Standard Operating Procedure: Distributed Minute Taking & Task Ownership 251208

Effective Date: Immediate Scope: All Project Teams and Task Owners

1. Problem Statement & Objective

Currently, minute-taking is centralized (e.g., performed solely by the Lead/Justin), creating a single point of failure and a bottleneck. Furthermore, this centralization prevents the wider team from developing essential organizational and detailed reporting skills required for seniority.
The Objective of this SOP is to:

  1. Decentralize Documentation: Shift responsibility to Task Owners.
  2. Build Skill: Train staff in organizational discipline, problem-solving, and leadership.
  3. Ensure Integrity: Align with ISO 9001 principles where documentation is the core of organization, verification, and knowledge retention.

2. Core Principles

  • Documentation is Core Organization: Minutes are not just a memory aid; they are the starting point for checking actions, goals, and objectives. They are the official record of facts, hypotheses, actions, and results.
  • "Document As We Go": There will be no rewriting of minutes after the meeting. What is written and agreed upon during the session stands as the record.
  • Immutable Entries: Do not edit another person's entry. Differences in opinion or corrections must be added as a new entry.
  • Problems Trigger Actions: Every problem identified must have an associated action (to isolate, replicate, or find the root cause).
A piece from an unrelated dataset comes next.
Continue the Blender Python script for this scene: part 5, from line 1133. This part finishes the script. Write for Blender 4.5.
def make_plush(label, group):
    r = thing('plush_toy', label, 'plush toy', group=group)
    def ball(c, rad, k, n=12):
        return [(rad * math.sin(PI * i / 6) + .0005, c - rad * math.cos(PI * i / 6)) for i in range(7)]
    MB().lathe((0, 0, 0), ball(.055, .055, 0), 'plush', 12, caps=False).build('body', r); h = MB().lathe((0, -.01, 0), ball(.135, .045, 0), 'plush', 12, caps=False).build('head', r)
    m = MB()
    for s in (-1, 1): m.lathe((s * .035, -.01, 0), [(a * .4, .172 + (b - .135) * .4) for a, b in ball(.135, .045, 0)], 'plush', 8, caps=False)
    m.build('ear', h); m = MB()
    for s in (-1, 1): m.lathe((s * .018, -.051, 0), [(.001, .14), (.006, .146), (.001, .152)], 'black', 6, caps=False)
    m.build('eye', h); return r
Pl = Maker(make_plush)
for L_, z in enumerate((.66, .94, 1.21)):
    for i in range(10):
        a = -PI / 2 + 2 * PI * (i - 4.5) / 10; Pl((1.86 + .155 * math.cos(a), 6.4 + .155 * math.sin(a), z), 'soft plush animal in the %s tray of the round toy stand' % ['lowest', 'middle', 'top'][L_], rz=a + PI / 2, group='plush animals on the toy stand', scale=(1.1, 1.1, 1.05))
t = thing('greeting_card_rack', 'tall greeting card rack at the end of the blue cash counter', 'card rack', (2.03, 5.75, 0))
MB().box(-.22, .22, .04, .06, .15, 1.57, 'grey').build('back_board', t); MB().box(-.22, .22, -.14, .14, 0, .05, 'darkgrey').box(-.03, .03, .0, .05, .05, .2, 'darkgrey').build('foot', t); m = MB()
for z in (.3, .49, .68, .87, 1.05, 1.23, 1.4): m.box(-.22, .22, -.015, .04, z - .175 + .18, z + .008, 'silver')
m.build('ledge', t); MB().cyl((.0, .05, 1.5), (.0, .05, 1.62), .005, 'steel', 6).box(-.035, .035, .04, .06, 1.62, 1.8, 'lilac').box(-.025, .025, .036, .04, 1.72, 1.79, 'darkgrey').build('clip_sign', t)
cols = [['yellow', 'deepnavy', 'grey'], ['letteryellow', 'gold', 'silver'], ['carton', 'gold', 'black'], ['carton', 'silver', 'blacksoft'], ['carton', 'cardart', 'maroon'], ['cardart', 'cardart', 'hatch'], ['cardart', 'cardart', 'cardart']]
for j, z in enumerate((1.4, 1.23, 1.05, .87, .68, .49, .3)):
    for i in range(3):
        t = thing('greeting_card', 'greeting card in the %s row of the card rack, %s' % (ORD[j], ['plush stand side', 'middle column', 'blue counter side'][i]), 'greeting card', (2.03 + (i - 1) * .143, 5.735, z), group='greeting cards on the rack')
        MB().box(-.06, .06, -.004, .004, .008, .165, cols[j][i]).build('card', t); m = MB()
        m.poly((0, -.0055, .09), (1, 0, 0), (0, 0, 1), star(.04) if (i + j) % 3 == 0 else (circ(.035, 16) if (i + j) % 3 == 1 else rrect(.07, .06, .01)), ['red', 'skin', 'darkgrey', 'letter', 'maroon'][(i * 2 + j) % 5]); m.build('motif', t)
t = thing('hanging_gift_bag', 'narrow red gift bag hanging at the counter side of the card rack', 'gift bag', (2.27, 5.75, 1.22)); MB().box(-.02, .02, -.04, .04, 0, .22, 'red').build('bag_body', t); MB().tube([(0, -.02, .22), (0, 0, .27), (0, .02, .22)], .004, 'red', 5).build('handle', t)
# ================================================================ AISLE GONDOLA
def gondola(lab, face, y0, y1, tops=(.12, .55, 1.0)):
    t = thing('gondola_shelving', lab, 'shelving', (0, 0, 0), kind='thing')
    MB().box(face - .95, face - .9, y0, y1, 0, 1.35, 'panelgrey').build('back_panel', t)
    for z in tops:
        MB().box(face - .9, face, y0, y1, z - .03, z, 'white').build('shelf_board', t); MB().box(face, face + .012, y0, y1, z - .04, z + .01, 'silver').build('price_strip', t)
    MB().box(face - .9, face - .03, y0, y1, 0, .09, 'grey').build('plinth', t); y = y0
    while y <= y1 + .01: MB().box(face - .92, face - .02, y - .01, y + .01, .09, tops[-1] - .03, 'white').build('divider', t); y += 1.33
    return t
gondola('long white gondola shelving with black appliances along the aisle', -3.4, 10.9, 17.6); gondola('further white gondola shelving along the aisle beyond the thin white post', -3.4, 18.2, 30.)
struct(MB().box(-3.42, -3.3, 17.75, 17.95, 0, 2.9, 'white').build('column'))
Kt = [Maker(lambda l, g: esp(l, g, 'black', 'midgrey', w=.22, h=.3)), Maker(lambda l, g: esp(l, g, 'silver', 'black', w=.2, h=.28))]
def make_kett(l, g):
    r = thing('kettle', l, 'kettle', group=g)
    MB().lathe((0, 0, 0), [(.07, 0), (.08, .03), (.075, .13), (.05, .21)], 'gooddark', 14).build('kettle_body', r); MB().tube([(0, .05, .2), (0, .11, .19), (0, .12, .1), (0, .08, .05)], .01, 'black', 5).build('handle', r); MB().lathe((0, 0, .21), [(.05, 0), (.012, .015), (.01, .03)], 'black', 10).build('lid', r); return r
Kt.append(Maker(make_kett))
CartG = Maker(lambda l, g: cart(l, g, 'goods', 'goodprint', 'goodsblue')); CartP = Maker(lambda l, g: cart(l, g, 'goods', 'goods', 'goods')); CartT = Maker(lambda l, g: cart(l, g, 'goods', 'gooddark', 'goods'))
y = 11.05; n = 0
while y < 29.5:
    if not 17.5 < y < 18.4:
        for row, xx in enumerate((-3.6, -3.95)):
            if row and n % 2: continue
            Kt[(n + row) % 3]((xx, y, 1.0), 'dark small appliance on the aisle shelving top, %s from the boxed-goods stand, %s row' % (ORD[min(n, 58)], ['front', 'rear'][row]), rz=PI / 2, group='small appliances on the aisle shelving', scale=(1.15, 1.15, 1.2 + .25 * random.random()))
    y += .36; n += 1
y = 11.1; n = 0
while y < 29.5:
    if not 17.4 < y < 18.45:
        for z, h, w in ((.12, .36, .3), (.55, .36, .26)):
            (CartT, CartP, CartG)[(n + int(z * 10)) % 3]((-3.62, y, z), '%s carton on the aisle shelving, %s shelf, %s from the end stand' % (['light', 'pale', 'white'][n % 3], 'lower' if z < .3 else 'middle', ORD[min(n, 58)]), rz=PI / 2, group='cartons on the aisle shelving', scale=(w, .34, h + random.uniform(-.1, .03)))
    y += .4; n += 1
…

3. Roles and Responsibilities

3.1 Task Owner (The Scribe for their Topic)

  • Coordination: The Task Owner coordinates the discussion regarding their specific responsibilities.
  • Live Documentation: The Task Owner is responsible for typing the minutes, actions, and timelines during the discussion.
  • Personal Logs: Task Owners may use their own personal project logs as the minutes, provided they are accessible (copy-pasteable) to the team.

3.2 Management / Leadership

  • Conflict Resolution: Management is responsible for resolving conflicts regarding resources and priorities.
  • Blocker Removal: If a Task Owner flags a resource shortage, Management decides priority.

3.3 All Attendees

  • Immediate Verification: Everyone must read the minutes live on the screen.
  • Instant Correction: Factual errors must be corrected immediately during the meeting.
  • Disagreement Handling: If a team member disagrees with a record, they do not delete it. They add a new problem statement or conflicting view record.

4. The Process

4.1 During the Meeting

  1. Live Capture: The meeting is projected or shared on screen. The document is edited in real-time.
  2. Formatting Entries: To ensure accountability, every entry must follow the Log Format:
    • Syntax: YYMMDD Name: [Content]
    • Example: 231205 Sarah: Reported API latency issue. Hypothesizing database lock.
  3. Handling Delays:
    • If a task is delayed, the Task Owner must document the Cause.
    • If the cause is a competing priority, it must be noted explicitly (e.g., "Delayed due to urgent client request X, authorized by [Manager]").
  4. Handling Problems:
    • A problem statement is written.
    • An Immediate Action is assigned (e.g., "Investigate root cause," "Replicate error").
    • Note: We do not just admire the problem; we schedule the action to solve it.

4.2 Post-Meeting

  • No summaries are sent.
  • The document generated during the meeting is the final artifact.
  • Staff review their assigned actions immediately.

5. Skill Development & Career Growth

Adhering to this process is a requirement for career advancement.

  • Junior Staff: Must learn to document facts accurately to build organizational habits.
  • Senior Staff: Must demonstrate the ability to document complex problem-solving workflows (Problem -> Hypothesis -> Action -> Result) to set an example for their subordinates.

6. Appendix: The Log Protocol (How to Write)

The Golden Rule: Never delete or change history. Append new information.

  • Correct: * 231001 Justin: Client requested Blue Button.
    • 231002 Mark: Client called to change request to Red Button.
  • Incorrect: * (Deleting Justin's entry and just writing "Client wants Red Button") - This destroys the history of the change.

The "Conflict" Protocol: If you disagree with a statement in the minutes:

  1. Do not argue indefinitely.
  2. Write it down as a Problem Statement.
    • 231005 Team: Disagreement on marketing strategy.
    • ACTION: Run A/B test to determine best path.